*Goal*: The lines from the top of the material through the line with "COL = scene.collection" are to be set down exactly. Leave the pictures out.

*Material provided*:
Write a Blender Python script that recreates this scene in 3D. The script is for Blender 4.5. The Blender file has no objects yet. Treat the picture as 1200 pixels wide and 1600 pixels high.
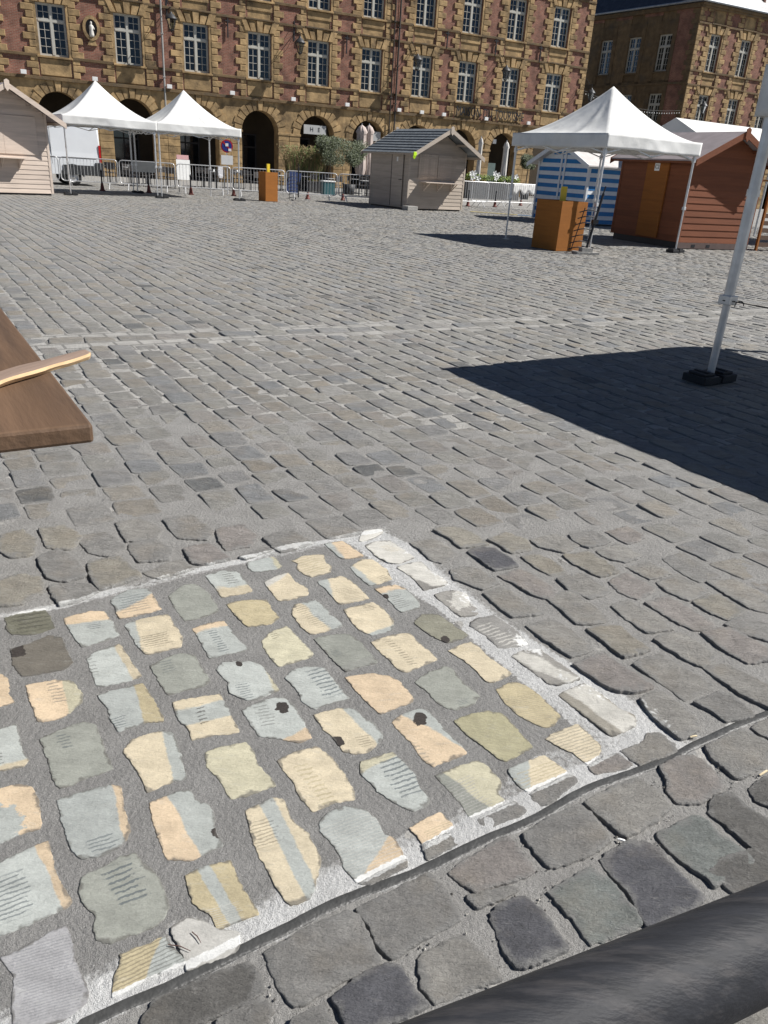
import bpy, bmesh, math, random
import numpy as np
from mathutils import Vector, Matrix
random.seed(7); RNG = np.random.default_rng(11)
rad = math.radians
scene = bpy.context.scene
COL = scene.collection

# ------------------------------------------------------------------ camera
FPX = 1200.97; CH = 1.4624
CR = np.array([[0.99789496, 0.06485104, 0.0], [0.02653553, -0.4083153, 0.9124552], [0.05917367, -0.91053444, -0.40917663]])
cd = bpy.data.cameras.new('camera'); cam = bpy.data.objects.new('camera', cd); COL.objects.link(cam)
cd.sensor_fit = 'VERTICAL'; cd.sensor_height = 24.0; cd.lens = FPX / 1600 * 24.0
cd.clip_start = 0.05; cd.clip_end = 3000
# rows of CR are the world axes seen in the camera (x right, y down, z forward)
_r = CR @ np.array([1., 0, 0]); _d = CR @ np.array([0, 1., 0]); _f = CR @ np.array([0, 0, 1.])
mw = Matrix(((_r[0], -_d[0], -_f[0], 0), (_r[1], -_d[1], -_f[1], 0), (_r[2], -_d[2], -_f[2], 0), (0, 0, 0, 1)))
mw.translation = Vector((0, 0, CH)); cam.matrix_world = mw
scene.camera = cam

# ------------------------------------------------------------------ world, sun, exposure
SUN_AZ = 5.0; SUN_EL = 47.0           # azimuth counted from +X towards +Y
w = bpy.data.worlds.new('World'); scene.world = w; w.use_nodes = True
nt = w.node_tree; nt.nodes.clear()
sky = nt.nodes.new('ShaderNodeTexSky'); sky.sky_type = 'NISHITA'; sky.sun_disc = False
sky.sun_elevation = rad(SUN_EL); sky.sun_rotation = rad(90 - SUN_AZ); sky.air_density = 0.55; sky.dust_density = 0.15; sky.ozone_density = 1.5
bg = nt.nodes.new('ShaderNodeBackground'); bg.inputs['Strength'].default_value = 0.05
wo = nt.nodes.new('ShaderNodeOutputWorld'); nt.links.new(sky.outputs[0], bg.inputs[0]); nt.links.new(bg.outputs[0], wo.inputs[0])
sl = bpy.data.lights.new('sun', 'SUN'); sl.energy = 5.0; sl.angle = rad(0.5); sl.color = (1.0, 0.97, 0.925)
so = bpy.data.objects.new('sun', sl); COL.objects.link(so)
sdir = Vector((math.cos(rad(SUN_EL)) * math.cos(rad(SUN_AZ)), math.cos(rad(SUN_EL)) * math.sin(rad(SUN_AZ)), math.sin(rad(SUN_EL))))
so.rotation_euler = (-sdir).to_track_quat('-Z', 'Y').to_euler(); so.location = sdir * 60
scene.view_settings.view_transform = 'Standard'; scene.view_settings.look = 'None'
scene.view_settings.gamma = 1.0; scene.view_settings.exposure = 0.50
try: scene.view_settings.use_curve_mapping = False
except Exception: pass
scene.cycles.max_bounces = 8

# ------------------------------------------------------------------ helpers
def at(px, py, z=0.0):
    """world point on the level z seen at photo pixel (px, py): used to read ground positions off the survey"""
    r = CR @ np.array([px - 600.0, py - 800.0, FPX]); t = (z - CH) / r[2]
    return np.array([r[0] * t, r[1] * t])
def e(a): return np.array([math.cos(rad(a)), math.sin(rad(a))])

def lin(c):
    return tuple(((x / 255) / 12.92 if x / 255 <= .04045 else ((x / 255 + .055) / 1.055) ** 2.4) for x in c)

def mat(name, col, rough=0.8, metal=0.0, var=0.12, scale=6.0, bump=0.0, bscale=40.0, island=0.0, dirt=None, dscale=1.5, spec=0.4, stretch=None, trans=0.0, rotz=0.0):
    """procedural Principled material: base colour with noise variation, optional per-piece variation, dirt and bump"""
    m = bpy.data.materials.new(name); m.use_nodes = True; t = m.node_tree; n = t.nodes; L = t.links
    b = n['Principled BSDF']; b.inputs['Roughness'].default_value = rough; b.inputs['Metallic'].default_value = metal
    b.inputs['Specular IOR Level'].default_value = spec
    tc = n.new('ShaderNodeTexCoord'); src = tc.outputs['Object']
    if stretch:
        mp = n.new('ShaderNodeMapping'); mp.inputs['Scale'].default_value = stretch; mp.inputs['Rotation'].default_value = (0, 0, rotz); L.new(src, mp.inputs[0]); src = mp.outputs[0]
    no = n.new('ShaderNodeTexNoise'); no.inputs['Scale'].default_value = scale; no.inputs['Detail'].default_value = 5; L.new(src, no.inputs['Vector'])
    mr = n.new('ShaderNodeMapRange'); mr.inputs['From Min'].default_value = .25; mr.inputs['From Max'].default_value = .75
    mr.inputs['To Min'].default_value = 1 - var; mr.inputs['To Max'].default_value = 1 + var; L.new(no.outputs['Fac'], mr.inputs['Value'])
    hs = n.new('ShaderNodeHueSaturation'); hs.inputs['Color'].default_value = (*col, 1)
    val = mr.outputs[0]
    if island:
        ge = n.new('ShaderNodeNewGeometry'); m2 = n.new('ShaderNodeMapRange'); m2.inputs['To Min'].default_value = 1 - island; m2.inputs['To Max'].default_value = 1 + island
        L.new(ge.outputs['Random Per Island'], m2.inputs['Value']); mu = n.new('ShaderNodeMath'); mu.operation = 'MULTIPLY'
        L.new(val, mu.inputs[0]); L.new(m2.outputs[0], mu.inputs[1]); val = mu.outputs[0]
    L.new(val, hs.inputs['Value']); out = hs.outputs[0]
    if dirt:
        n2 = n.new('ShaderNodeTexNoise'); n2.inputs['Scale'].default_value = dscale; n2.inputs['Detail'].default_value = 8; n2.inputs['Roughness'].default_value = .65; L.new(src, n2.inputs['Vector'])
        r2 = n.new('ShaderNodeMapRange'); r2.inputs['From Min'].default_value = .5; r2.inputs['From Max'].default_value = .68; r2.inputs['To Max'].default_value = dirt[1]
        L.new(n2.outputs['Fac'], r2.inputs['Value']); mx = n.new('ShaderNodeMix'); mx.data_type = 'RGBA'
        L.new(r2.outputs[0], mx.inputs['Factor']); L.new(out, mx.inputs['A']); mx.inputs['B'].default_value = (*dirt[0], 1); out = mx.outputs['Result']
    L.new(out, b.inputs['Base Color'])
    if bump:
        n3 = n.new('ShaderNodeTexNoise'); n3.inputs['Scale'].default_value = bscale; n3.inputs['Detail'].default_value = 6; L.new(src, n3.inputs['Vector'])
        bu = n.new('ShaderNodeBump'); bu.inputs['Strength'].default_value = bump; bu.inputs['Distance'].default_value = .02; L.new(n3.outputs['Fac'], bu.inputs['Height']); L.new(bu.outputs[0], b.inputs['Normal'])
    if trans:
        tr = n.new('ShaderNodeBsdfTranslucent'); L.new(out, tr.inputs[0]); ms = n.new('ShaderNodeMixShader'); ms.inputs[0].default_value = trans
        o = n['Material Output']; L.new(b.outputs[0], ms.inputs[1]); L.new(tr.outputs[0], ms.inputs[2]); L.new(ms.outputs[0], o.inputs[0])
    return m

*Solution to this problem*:
Write a Blender Python script that recreates this scene in 3D. The script is for Blender 4.5. The Blender file has no objects yet. Treat the picture as 1200 pixels wide and 1600 pixels high.
import bpy, bmesh, math, random
import numpy as np
from mathutils import Vector, Matrix
random.seed(7); RNG = np.random.default_rng(11)
rad = math.radians
scene = bpy.context.scene
COL = scene.collection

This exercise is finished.